Proper coordinates for eval()-method

Hello,

I’m fairly new to fenics and I need to evaluate a Function-object on specific points of the mesh. For example, take the non-linear poisson example (code see there). What I would now like to do is to specify the points, at which I want to evaluate the solution, and basically get the values at that point. After reading some other posts I came with the following:

dkiCoordX = np.linspace(0,1, 100)
dkiCoordY = np.linspace(0,1, 100)

# basically the cartesian product of the coordinate vectors, format 10000x2
dkiGrid = np.array(np.meshgrid(dkiCoordX, dkiCoordY)).T.reshape(-1,2) 

values1 = np.ones(10000)
values2 = np.ones(10000)
u.eval(values1, dkiGrid.flatten())
u.eval(values2, mesh.coordinates().flatten())

Apparently, this is not what eval() is expecting from me.
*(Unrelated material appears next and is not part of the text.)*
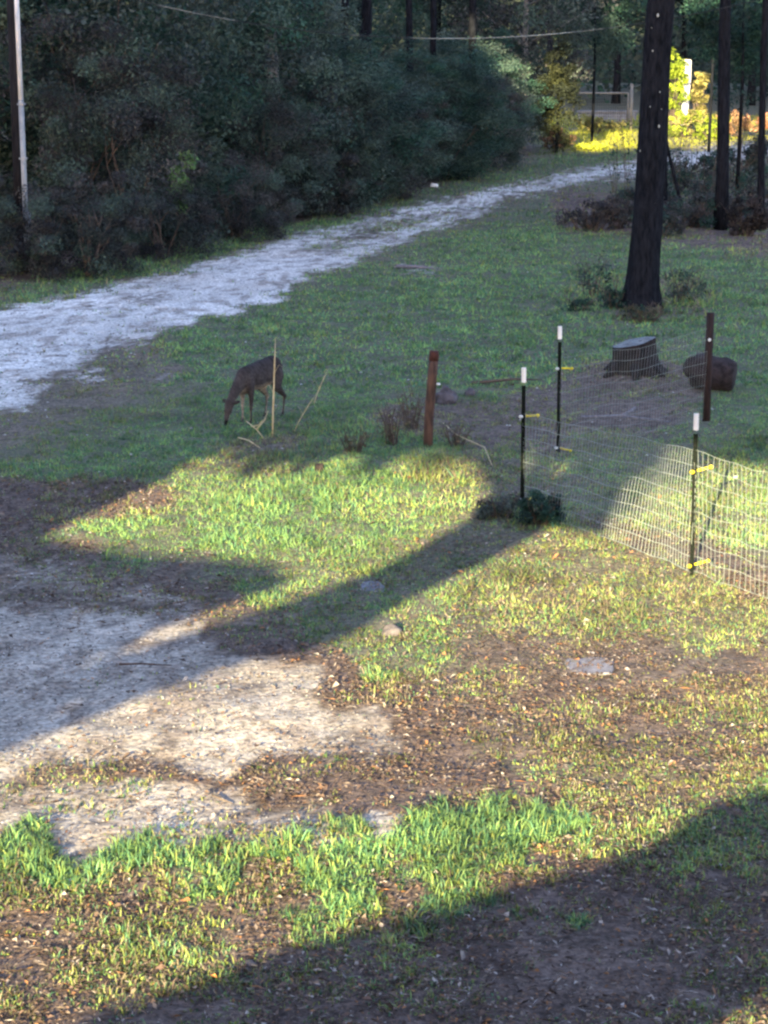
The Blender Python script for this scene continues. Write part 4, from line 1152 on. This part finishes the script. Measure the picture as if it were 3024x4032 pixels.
big_leaf(2500, 3860, .07, (.38, .32, .28), 'pale curled leaf in the front shade at right', .5)

# ---------------------------------------------------------------- the deer
dx_, dy_ = at(985, 1668)
deer = empty('deer', (dx_ + .07, dy_ + .12, ghf(dx_, dy_) - .01), math.radians(237))
tag(deer, 'young brown deer grazing with its head down on the lawn', 'deer')
sk = MB()
def cap(a, b, ra, rb, n=5, fl=1.0):
    a, b = Vector(a), Vector(b)
    for i in range(n + 1):
        t = i / n; r = ra + (rb - ra) * t
        sk.ball(a.lerp(b, t), (r, r * fl, r), 14, 10)
sk.ball((-.27, 0, .515), (.155, .105, .150), 16, 12)
sk.ball((-.12, 0, .500), (.19, .118, .142), 16, 12)
sk.ball((.05, 0, .485), (.19, .118, .140), 16, 12)
sk.ball((.20, 0, .475), (.13, .098, .150), 16, 12)
sk.ball((-.30, 0, .57), (.11, .08, .095), 14, 10)
sk.ball((.16, 0, .55), (.11, .05, .07), 14, 10)
cap((-.27, 0, .53), (-.05, 0, .515), .150, .140, 8, .72)
cap((-.05, 0, .515), (.20, 0, .485), .140, .138, 8, .72)
cap((.24, 0, .50), (.40, .01, .385), .098, .064, 10, .8)
cap((.40, .01, .385), (.50, .015, .27), .062, .050, 6, .85)
cap((.50, .015, .275), (.535, .015, .20), .056, .050, 3, .85)      # skull
cap((.535, .015, .20), (.58, .015, .07), .042, .024, 6, .8)        # muzzle
for s in (-1, 1):
    f = .03 * s
    cap((.21, s * .065, .43), (.175 + f, s * .078, .30), .060, .034, 4, .8)
    cap((.175 + f, s * .078, .30), (.185 + f, s * .078, .175), .030, .019, 5)
    sk.ball((.187 + f, s * .078, .175), .021, 10, 8)
    cap((.185 + f, s * .078, .175), (.185 + f, s * .078, .055), .0155, .013, 5)
    cap((.185 + f, s * .078, .055), (.205 + f, s * .078, .02), .0165, .017, 2)
    f = -.05 * s
    cap((-.28, s * .062, .47), (-.22 + f * .5, s * .088, .35), .095, .058, 4, .75)
    cap((-.22 + f * .5, s * .088, .35), (-.345 + f, s * .080, .235), .050, .025, 5)
    sk.ball((-.35 + f, s * .080, .225), .026, 10, 8)
    cap((-.345 + f, s * .080, .225), (-.315 + f, s * .080, .055), .0175, .014, 6)
    cap((-.315 + f, s * .080, .055), (-.295 + f, s * .080, .02), .0165, .017, 2)
    # ears
    R = Matrix.Rotation(s * .95, 3, 'Z') @ Matrix.Rotation(-.35, 3, 'Y')
    c = Vector((.480, .015 + s * .075, .285))
    d = Vector((-.10, s * .9, .35)).normalized(); u = Vector((.9, 0, .4)); u = (u - d * u.dot(d)).normalized(); w = d.cross(u)
    Rm = Matrix((d, w, u)).transposed()
    sk.ball(c, (.052, .026, .013), 12, 8, R=Rm)
cap((-.405, 0, .555), (-.44, 0, .46), .028, .022, 4)
tmp = sk.build('tmp_body', M['hoof'])
md = tmp.modifiers.new('r', 'REMESH'); md.mode = 'VOXEL'; md.voxel_size = .0085
ms = tmp.modifiers.new('s', 'SMOOTH'); ms.factor = .5; ms.iterations = 9
dg = bpy.context.evaluated_depsgraph_get()
bme = bpy.data.meshes.new_from_object(tmp.evaluated_get(dg))
bpy.data.objects.remove(tmp)
nv = len(bme.vertices); co = np.empty(nv * 3); bme.vertices.foreach_get('co', co); co = co.reshape(-1, 3)
nn_ = np.empty(nv * 3); bme.vertices.foreach_get('normal', nn_); nn_ = nn_.reshape(-1, 3)
base = np.array([.050, .042, .040]); darkc = np.array([.018, .016, .018]); palec = np.array([.30, .25, .20])
c = np.repeat(base[None], nv, 0)
wt = np.clip((co[:, 2] - .55) / .1, 0, 1)[:, None]; c = c * (1 - wt * .6) + darkc * wt * .6
und = (np.clip((-nn_[:, 2] - .35) * 2, 0, 1) * np.clip((co[:, 2] - .3) / .08, 0, 1) * (co[:, 0] < .42))[:, None]
inner = ((np.sign(co[:, 1]) * nn_[:, 1] < -.3) & (co[:, 2] < .38) & (co[:, 2] > .05) & (np.abs(co[:, 0]) < .45)).astype(float)[:, None]
rump = ((co[:, 0] < -.38) & (co[:, 2] < .53) & (co[:, 2] > .40)).astype(float)[:, None] * .4
frontleg = ((co[:, 0] > .1) & (co[:, 0] < .30) & (co[:, 2] < .40) & (nn_[:, 0] > .25) & (co[:, 1] < 0)).astype(float)[:, None] * .55
throat = np.clip(((co[:, 0] > .3) & (nn_[:, 0] < -.2) & (nn_[:, 2] < .1)).astype(float), 0, 1)[:, None] * .5
w = np.clip(und * .9 + inner * .75 + rump + throat + frontleg, 0, .85)
c = c * (1 - w) + palec * w
c[(co[:, 0] > .56) & (co[:, 2] < .10)] = darkc * .5
c *= (0.55 + .9 * vnoise(co[:, 0] * 75, co[:, 2] * 75 + co[:, 1] * 60, 9))[:, None] * (.75 + .5 * vnoise(co[:, 0] * 14, co[:, 2] * 14, 19))[:, None]
ca = bme.color_attributes.new('col', 'FLOAT_COLOR', 'POINT'); cc = np.ones((nv, 4), np.float32); cc[:, :3] = c; ca.data.foreach_set('color', cc.ravel())
bme.polygons.foreach_set('use_smooth', np.ones(len(bme.polygons), bool))
bme.materials.clear(); bme.materials.append(mat_leafy('deer_coat', 0.0, .9, .1))
bme.name = 'body'
body = link(bpy.data.objects.new('body', bme)); body.parent = deer
for s in (-1, 1):
    MB().ball((.548, .015 + s * .040, .195), (.010, .006, .009), 8, 6).build('eye', M['eye'], deer)
    f = .03 * s; MB().tube([(.212 + f, s * .078, .022), (.222 + f, s * .078, -.002)], [.017, .021], 8).build('hoof', M['hoof'], deer)
    f = -.05 * s; MB().tube([(-.288 + f, s * .080, .022), (-.278 + f, s * .080, -.002)], [.017, .021], 8).build('hoof', M['hoof'], deer)
MB().ball((.590, .015, .058), (.013, .014, .011), 8, 6).build('nose', M['eye'], deer)
deer.scale = (1.02, 1.02, 1.02)

# ---------------------------------------------------------------- unseen leaf screens behind the viewer, added to shape the sun on the yard
LIT = [
    [(-3000, 4900), (-1200, 4400), (150, 4090), (420, 3985), (1000, 3785), (1500, 3620), (2300, 3400), (2650, 3260), (2800, 3160), (3024, 3090), (3500, 2950), (5200, 2700),
     (5200, 1500), (3500, 1540), (3024, 1700), (2850, 1772), (2700, 1855), (2560, 1940), (2430, 2060), (2380, 2110), (2260, 2090), (2200, 2060), (2080, 2130), (1900, 2215), (1700, 2310), (1400, 2490), (1250, 2565),
     (1000, 2600), (600, 2725), (300, 2850), (0, 2960), (-600, 3200), (-3000, 4000)],
    [(180, 2110), (420, 2000), (650, 1900), (850, 1770), (1000, 1745), (1200, 1655), (1400, 1600), (1600, 1590), (1780, 1700), (1900, 1830), (1960, 1950), (1850, 2060), (1500, 2235), (1100, 2390), (950, 2430), (700, 2510), (400, 2600), (640, 2470), (940, 2360), (1150, 2290), (1050, 2225), (700, 2190), (350, 2155)],
    [(2180, 1890), (2300, 1810), (2560, 1765), (2720, 1700), (2500, 1675), (2260, 1690), (2130, 1790)],
    [(2740, 4300), (2800, 4040), (2880, 3985), (3024, 3925), (3500, 3800), (3500, 4300)],
]
tanE = math.tan(SUN_EL)
def shade_leaves(yp, u0, u1, h0, h1, cell, leaf, litfn, seed, thick, edge=None):
    """leaves everywhere the light is held back; the gaps let the sun through"""
    g = np.random.default_rng(seed)
    U, H = np.meshgrid(np.arange(u0, u1, cell), np.arange(h0, h1, cell))
    U = (U + g.uniform(-.5, .5, U.shape) * cell).ravel(); H = (H + g.uniform(-.5, .5, H.shape) * cell).ravel()
    t = H / tanE                                         # horizontal run to the ground
    X = U + t * math.sin(SUN_AZ); Y = yp + t * math.cos(SUN_AZ)
    def lit_at(du, dh):
        tt_ = (H + dh) / tanE
        return litfn(U + du + tt_ * math.sin(SUN_AZ), yp + tt_ * math.cos(SUN_AZ))
    lit = litfn(X, Y); keep = ~lit
    if edge:
        near_edge = np.zeros(len(U), bool)
        for du in (-.11, 0, .11):
            for dh in (-.11, 0, .11): near_edge |= lit_at(du, dh)
        keep &= near_edge if edge == 'fine' else ~near_edge
    U, H = U[keep], H[keep]; n = len(U)
    s = g.uniform(-thick, thick, n)
    pos = np.stack([U + s * SUN_DIR.x, yp + s * SUN_DIR.y, H + s * SUN_DIR.z], 1)
    nr = np.array([SUN_DIR.x, SUN_DIR.y, SUN_DIR.z])[None] + g.normal(0, .35, (n, 3)); nr /= np.linalg.norm(nr, axis=1)[:, None]
    tt = np.cross(nr, g.normal(0, 1, (n, 3))); tt /= np.linalg.norm(tt, axis=1)[:, None]; bb = np.cross(nr, tt)
    L = leaf * g.uniform(.8, 1.2, n)[:, None]
    V = np.stack([pos - tt * L * .5, pos - bb * L * .5, pos + tt * L * .5, pos + bb * L * .5], 1).reshape(-1, 3)
    return V, (np.arange(n) * 4)[:, None] + np.array([[0, 1, 2, 3]]), np.array(PD)[g.integers(0, 3, n)].repeat(4, 0)
def lit_near(X, Y):
    px, py = project(X, np.maximum(Y, 2))
    r = np.zeros(X.shape, bool)
    for p in LIT: r |= inside(p, px, py)
    return r & (Y > 6) & (Y < 31)
def lit_far(X, Y):
    n = (fbm(X * .8, Y * .5, 9, 3) - .5)
    a = (X > 5.4 + n) & (X < 17) & (Y > 71 + n * 3) & (Y < 82.5 + n * 4)
    b = (X > 10.6 + n) & (X < 14.8) & (Y >= 80) & (Y < 93 + n * 4)
    return a | b
M['shade_leaf'] = mat_noise('sun_blocker_leaves', (.03, .06, .02), (.05, .09, .03), 5, .9, 0)
OY = -2.5
t1 = empty('near_shade_screen', (-7, OY, 0)); tag(t1, 'low leaf screen added behind the viewer, cut to shade bands of the yard', 'tree')  # unseen, added for its shade: leaves left out along the sunlit outlines
V1, F1, c1 = shade_leaves(OY, -15, 9, .1, 8.0, .05, .14, lit_near, 5, .3, 'coarse')
V2, F2, c2 = shade_leaves(OY, -15, 9, .1, 8.0, .024, .062, lit_near, 7, .2, 'fine')
mesh_np('crown', np.concatenate([V1, V2]) - np.array([-7, OY, 0]), np.concatenate([F1, F2 + len(V1)]), M['shade_leaf'], t1, np.concatenate([c1, c2]))
MB().tube([(-9, -.6, -.2), (-8.9, -.6, 3), (-8.6, -.6, 6.5)], [.4, .3, .15], 12).build('trunk', M['bark'], t1)
t2 = empty('tall_shade_screen', (-14, -14, 0)); tag(t2, 'tall leaf screen added behind the viewer to keep the wood in shade', 'tree')  # unseen, added to darken the wood, with a gap cut for the clearing
V, F, c = shade_leaves(-14, -52, 8, 8.8, 36, .24, .72, lit_far, 6, .8)
mesh_np('crown', V - np.array([-14, -14, 0]), F, M['shade_leaf'], t2, c)
for k, xx in enumerate((-34, -25, 24, 30)):
    MB().tube([(xx, -1.2, -.2), (xx, -1.2, 16), (xx + .3, -1.2, 33)], [.45, .35, .1], 10).build('trunk', M['bark'], t2)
Though I get no errors, the only thing that happens to the values vectors is that the first entry changes, everything else stays 1. I’ve also tried a lower number (5x5), but it still doesn’t work.

I would be thankful for any hints and, of course, solutions. It doens’t even have to be the eval()-method, I really just need to evaluate the solution at given points.

Does

value = u(Point(x,y,z))

work?

I’m sorry I should’ve been more specific; it does indeed work, just as

value = u(x,y)

but I need a fast way to evaluate u at many points. I really don’t want to loop over the coordinates in plain python and evaluate u pointwise, that would just take way too much time.

There seems to be no other way:
https://fenicsproject.org/qa/6374/what-is-the-best-way-to-evaluate-function-in-list-coordinates/

Ah yes, I’ve already stumbled upon that post. I hoped that maybe in Fenics 2018 there would be some way. And fenicstools seems to be only offering a Python2 interface… At least that’s what I got when I tried it out, I didn’t spend that much time on it, though.

Anyway, thanks for your answers. I’ve written myself small wrapper function via loops now… But it looks like the performance bottleneck actually is not even the loop, but the evaluation process in itself. It still works surprisingly fast.